La Spagna (English: "Spain"), also called La Spagna in rima is a 14th-century Italian epic attributed to the Florentine Sostegno di Zanobi and likely composed between 1350 and 1360 The poem is in ottava rima, composed of 40 cantos (or cantari) each of about 40 octaves. The work is an adaptation of the story of Charlemagne's battles in Spain and the adventures of his nephew, the paladin Orlando (Roland), including the tale of his mortal duel with Ferraguto and his ultimate death at Roncesvalles.

The material derives originally from the much translated and adapted Pseudo-Turpin Chronicle (Historia Caroli Magni, Book IV of the Codex Calixtinus, a Latin chronicle concerning the feats of Charlemagne from the middle of the 12th century). The story of the death of Roland is also treated in The Song of Roland. An adaptation of the Pseudo-Turpin material also occurs in the anonymous Franco-Venetian epic L'Entrée d'Espagne (c.1320; the author is thought to be from Padua).

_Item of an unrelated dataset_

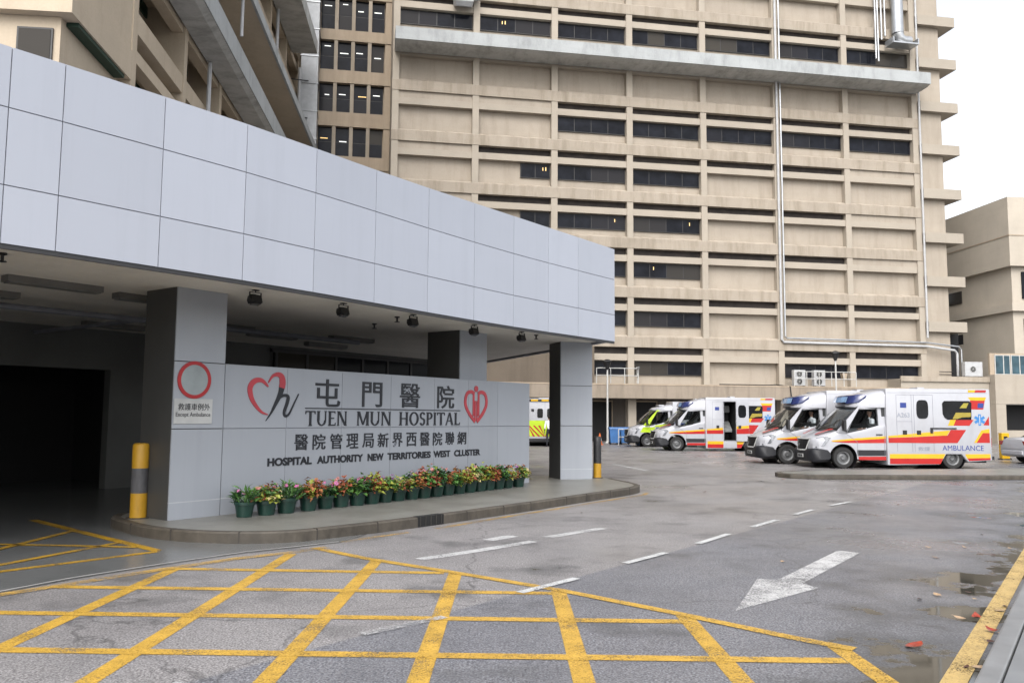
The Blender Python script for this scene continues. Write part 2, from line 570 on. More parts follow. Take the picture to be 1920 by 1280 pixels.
# ------------------------------------------------------------------ ground, road markings, kerbs
def sheet(name, polys, m, z, kind='structure', label=None):
    mb = MB()
    for p in polys:
        ar = sum(p[i][0] * p[(i + 1) % len(p)][1] - p[(i + 1) % len(p)][0] * p[i][1] for i in range(len(p)))
        if ar < 0: p = p[::-1]
        mb.poly([(x, y, z) for x, y in p])
    o = mb.build(name, m, fixn=False)
    return tag(o, label, None, None, kind)

def line_poly(path, wd):
    L, Rr = [], []
    n = len(path)
    for i, p in enumerate(path):
        a = Vector(path[max(i - 1, 0)]); b = Vector(path[min(i + 1, n - 1)])
        d = (b - a).normalized(); nn = Vector((-d.y, d.x)) * wd / 2
        L.append((p[0] + nn.x, p[1] + nn.y)); Rr.append((p[0] - nn.x, p[1] - nn.y))
    return [[L[i], L[i + 1], Rr[i + 1], Rr[i]] for i in range(n - 1)]

sheet('road', [[(-250, -120), (250, -120), (250, 400), (-250, 400)]], M['asphalt'], 0)

# concrete apron in front of and inside the ambulance entrance
sheet('concrete_apron', [[(-14, -2.5), (-9.2, 1.5), (-4.69, 7.78), (-4.37, 8.45), (-3.80, 9.28), (-3.15, 10.12), (-2.65, 10.55), (-2.21, 10.97), (-2.0, 11.75), (-5.4, 14.0), (-3.2, 33), (-16, 30), (-22, 12)]], M['apron'], .004)
sheet('apron_edge_strip', line_poly([(-9.25, 1.55), (-4.73, 7.84), (-4.41, 8.5), (-3.84, 9.33), (-3.19, 10.17), (-2.69, 10.6), (-2.25, 11.02)], .035), simple('apron_edge_pale', (.42, .41, .40), .6), .008)
sheet('apron_hatching', line_poly([(-4.28, 10.2), (-5.6, 11.38), (-7.4, 13.0)], .13) + line_poly([(-4.24, 10.14), (-5.30, 8.82), (-6.6, 7.2)], .11), M['yellow_apron'], .008)
sheet('apron_hatching_bars', line_poly([(-4.62, 10.42), (-5.35, 10.5), (-6.9, 10.6)], .10) + line_poly([(-5.0, 10.84), (-5.52, 9.22), (-6.2, 7.7)], .10) + line_poly([(-6.15, 11.85), (-6.2, 10.2), (-6.5, 8.0)], .1), M['yellow_apron'], .012)

# yellow box junction: one-metre grid seen square on
th = .142
GX = [(-3.60, 9.0, 2.0), (-2.62, 10.05, 1.0), (-1.53, 9.72, 1.0), (-.58, 8.95, 1.0), (.46, 8.1, 1.0), (1.46, 7.12, 1.0), (2.38, 6.22, 1.0)]
sheet('yellow_box_lines', [[(x - th / 2, y0), (x + th / 2, y0), (x + th / 2 + .02, y1), (x - th / 2 + .02, y1)] for x, y0, y1 in GX], M['yellow_mark'], .003)
GY = [(9.02, -3.66, -.70), (8.05, -4.40, .42), (7.0, -4.9, 1.45), (5.94, -5.5, 2.30), (4.9, -6.2, 2.6), (3.85, -6.9, 2.6), (2.8, -7.4, 2.6)]
sheet('yellow_box_cross_lines', [[(x0, y - .065 + (.05 if y < 7.5 else .03)), (x1, y - .065 - .10), (x1, y + .065 - .10), (x0, y + .065 + (.05 if y < 7.5 else .03))] for y, x0, x1 in GY], M['yellow_mark'], .005)
sheet('yellow_box_border', line_poly([(-2.45, 10.50), (-1.64, 9.74), (-.67, 9.00), (.48, 8.08), (1.46, 7.13), (2.12, 6.44), (2.48, 6.12)], .12), M['yellow_mark'], .007)
sheet('yellow_box_worn_border', line_poly([(-7.4, 4.2), (-4.62, 7.72), (-4.32, 8.12), (-3.66, 9.05), (-3.12, 9.72), (-2.6, 10.18), (-2.3, 10.55)], .15), M['yellow_worn'], .009)

# white lane dashes, old arrow remains, big arrow
sheet('lane_dashes', line_poly([(.09, 7.94), (.68, 8.66)], .10) + line_poly([(1.30, 9.55), (1.90, 10.31)], .10) + line_poly([(2.46, 11.06), (3.11, 12.0)], .10) + line_poly([(3.66, 12.75), (4.35, 13.7)], .10) + line_poly([(4.90, 14.47), (5.5, 15.25)], .10) + line_poly([(6.1, 16.0), (6.8, 16.75)], .10), M['white_mark'], .011)
sheet('worn_lane_dash', line_poly([(-1.12, 6.42), (-.54, 6.98)], .10) + line_poly([(-2.6, 4.5), (-2.0, 5.25)], .11), M['white_faint'], .011)
sheet('old_arrow_marks', line_poly([(-1.05, 9.74), (-.4, 10.4), (.31, 11.2)], .17) + line_poly([(.50, 11.56), (1.38, 12.55)], .17) + line_poly([(-.30, 11.26), (.03, 11.68)], .2), M['white_worn'], .005)
ar = [(4.12, 10.60), (4.33, 10.43), (2.94, 8.50), (3.02, 8.28), (1.94, 7.29), (2.55, 8.72), (2.74, 8.66)]
sheet('white_arrow', [ar], M['white_worn'], .005)
sheet('far_road_dashes', line_poly([(3.63, 29.6), (4.25, 26.1)], .14) + line_poly([(3.0, 40), (3.3, 36.5)], .14) + line_poly([(5.2, 43.5), (8.0, 39.5)], .14), M['white_mark'], .005)

# kerbed pavement island under the sign wall
FRONT = [(-5.97, 12.75), (-5.86, 12.30), (-5.47, 11.80), (-4.95, 11.30), (-4.45, 11.0), (-3.9, 10.83), (-3.35, 10.80), (-2.80, 10.97), (-2.33, 11.42), (-1.72, 12.08), (-1.03, 12.92), (-.33, 13.86), (.59, 15.10), (1.49, 16.42), (2.2, 17.4), (2.63, 18.05), (2.86, 18.6), (2.88, 19.2), (2.72, 19.9), (2.5, 20.7)]
BACK = [(2.3, 21.45), (1.6, 21.7), (.55, 21.6), (-.2, 20.8), (-4.9, 14.1), (-5.6, 13.3)]
FRONTS = [tuple(p) for p in spline(FRONT, 4)]
def inset(path, d):
    out = []
    n = len(path)
    for i, p in enumerate(path):
        a = Vector(path[max(i - 1, 0)]); b = Vector(path[min(i + 1, n - 1)])
        t = (b - a).normalized()
        out.append((p[0] - t.y * d, p[1] + t.x * d))
    return out
INN = inset(FRONTS, .13)
mb = MB()
mb.prism(INN + BACK, .0, .146)
tag(mb.build('pavement', M['pave']), kind='structure')
# kerb stones: a band with a recessed drain inlet and joints between stones
kerb = MB()
H = .15
acc, cut, lens = 0, [], []
for i in range(len(FRONTS) - 1):
    a, b = FRONTS[i], FRONTS[i + 1]
    ai, bi = INN[i], INN[i + 1]
    mid = ((a[0] + b[0]) / 2, (a[1] + b[1]) / 2)
    drain = -1.45 < mid[0] < -1.02
    if drain:
        cut.append((a, b, ai, bi))
        continue
    ch = .018
    d = (Vector(ai) - Vector(a)).normalized() * ch; e = (Vector(bi) - Vector(b)).normalized() * ch
    ring = lambda p, q, dd: [(p[0], p[1], 0), (p[0], p[1], H - .02), (p[0] + dd.x, p[1] + dd.y, H), (q[0], q[1], H), (q[0], q[1], 0)]
    kerb.loft([ring(a, ai, d), ring(b, bi, e)], caps=False)
tag(kerb.build('kerb', M['kerb']), kind='structure')
jm = MB()
s_acc = 0; nxt = .5
for i in range(len(FRONTS) - 1):
    a, b = Vector(FRONTS[i]), Vector(FRONTS[i + 1])
    s_acc += (b - a).length
    if s_acc > nxt:
        nxt += .95
        t = (b - a).normalized(); nn = Vector((-t.y, t.x))
        p = b
        q = [p - nn * .003 - t * .007, p - nn * .003 + t * .007, p + nn * .1 + t * .007, p + nn * .1 - t * .007]
        jm.add([(x.x, x.y, .002) for x in q] + [(x.x, x.y, H + .003) for x in q], [(0, 1, 5, 4), (4, 5, 6, 7), (1, 2, 6, 5), (3, 0, 4, 7)])
tag(jm.build('kerb_joints', simple('kerb_joint', (.05, .045, .04), .8)), kind='structure')
dr = thing('kerb_drain', (cut[0][0][0], cut[0][0][1], 0), 0, 'black kerb inlet drain set into the kerb stones below the flower pots', 'drain')
ox, oy = cut[0][0]
dm = MB()
for a, b, ai, bi in cut:
    dm.add([(a[0] - ox, a[1] - oy, 0), (b[0] - ox, b[1] - oy, 0), (b[0] - ox, b[1] - oy, .155), (a[0] - ox, a[1] - oy, .155), (ai[0] - ox, ai[1] - oy, .155), (bi[0] - ox, bi[1] - oy, .155)], [(0, 1, 2, 3), (3, 2, 5, 4)])
dm.build('inlet', M['kerb_dark'], dr)
gm = MB()
t = (Vector(cut[-1][1]) - Vector(cut[0][0]))
for k in range(5):
    p = t * (k + .5) / 5
    gm.tube([(p.x + .004, p.y - .006, .01), (p.x + .004, p.y - .006, .15)], .008, 6)
gm.build('grate_bars', simple('iron', (.03, .028, .025), .7), dr)
# yellow line hugging the kerb
sheet('kerbside_yellow_line', line_poly([(-2.2, 11.0), (-1.9, 11.42), (-1.45, 11.95)], .09) + line_poly([(-1.1, 12.38), (-.6, 13.1), (.15, 14.2), (.75, 15.0), (1.65, 16.3), (2.4, 17.35), (2.85, 17.95), (3.02, 18.5)], .10), M['yellow_worn'], .005)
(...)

La Spagna, which has been described by critics as "a darkly dramatic and often electrifyingly effective treatment of Ganelon's final treachery and Orlando's noble death", was an important source for the Italian romantic epics Morgante by Luigi Pulci (the last five cantos of Pulci's work are based on La Spagna), Orlando innamorato by Matteo Maria Boiardo and Orlando furioso by Ludovico Ariosto.